Multiobjective Optimization Framework for Cooperative Adaptive Cruise Control Vehicles in the Automated Vehicle Platooning Environment

Abstract

Automated longitudinal control technology has been tested through cooperative adaptive cruise control (CACC), which is envisioned to improve highway mobility drastically by forming a vehicle platoon with short headway while maintaining stable traffic flow under disturbances. Compared with previous research efforts with the pseudomultiobjective optimization process, this paper proposes an automated longitudinal control framework based on multiobjective optimization (MOOP) for CACC by taking into consideration four optimization objectives: mobility, safety, driver comfort, and fuel consumption.
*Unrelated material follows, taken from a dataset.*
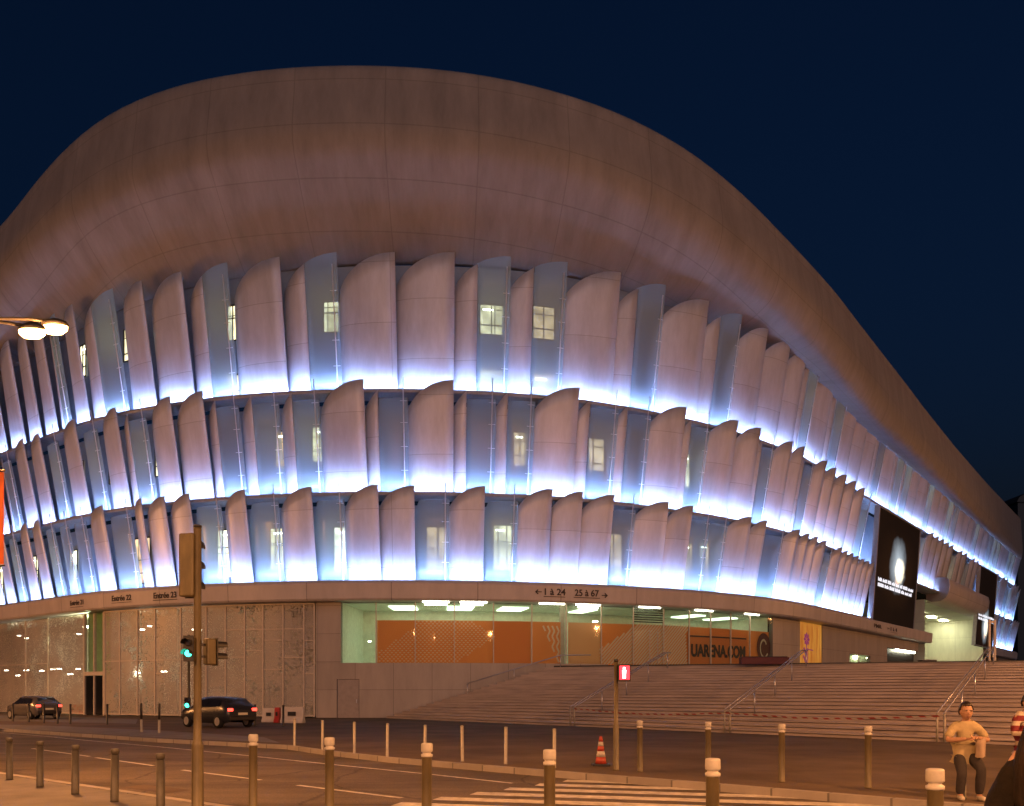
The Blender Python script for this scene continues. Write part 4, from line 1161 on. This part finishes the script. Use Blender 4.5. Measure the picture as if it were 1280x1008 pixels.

Of the target time headways that have been tested, the proposed CACC platoon control method achieved the best performance with 0.9- and 0.6-s target time headways. Compared with a non-optimization-based CACC, the MOOP CACC achieved 98%, 93%, 42%, and 33% objective value reductions of time headway deviation, unsafe condition, jitter, and instantaneous fuel consumption, respectively. In comparison with a single-objective-optimization-based approach, which optimized only one of the four proposed objectives, it was shown that the MOOP-based CACC maintained a good balance between all of the objective functions and achieved Pareto optimality for the entire platoon.